How would you decide what to test, and at which layer, when planning the test strategy for a new payment-checkout feature?
technical-conceptual · Mid level · software-engineering
What the interviewer is really asking
Assesses whether the candidate can build a risk-driven, layered test strategy that targets coverage where defects and impact concentrate, rather than testing everything uniformly.
What to say
- Start from risk, not from features: rank flows by likelihood of failure times business impact. A checkout's charge and order-creation path is high-impact, so it earns the deepest coverage; a cosmetic settings toggle does not.
- Place each test at the cheapest layer that can catch the bug. Pin domain logic (tax, discount math) in fast unit tests, verify service-to-service contracts and the DB write in integration tests, and reserve a small set of end-to-end tests for the one or two critical user journeys like 'add to cart through successful payment'.
- Define the exit criteria up front: which acceptance scenarios must pass, the coverage and severity bar for release, and what you explicitly are NOT testing in this iteration so scope is a decision, not an accident.
What to avoid
- Say you'd aim for 100% coverage of everything, treating all flows as equally important.
- Push every check up to slow, flaky end-to-end UI tests because they feel the most 'realistic'.

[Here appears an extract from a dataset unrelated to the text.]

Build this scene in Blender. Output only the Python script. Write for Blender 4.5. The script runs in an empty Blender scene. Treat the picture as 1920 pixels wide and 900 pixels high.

- Present the strategy as a fixed test count with no reference to risk, impact, or exit criteria.
Example answers
Strong: For a checkout feature I ranked flows by risk and impact: the charge-and-create-order path was tier 1, so I covered discount and tax math in unit tests, the payment-provider call and order write in integration tests against a sandbox, and kept just two E2E journeys (successful purchase, declined card). Lower-risk flows like changing a saved address got integration coverage only. I wrote down the release bar — all tier-1 scenarios green, zero open sev-1 — before we started.
Weak: I'd write tests for every screen and field in the feature so we have full coverage, and run them all through the UI to be safe.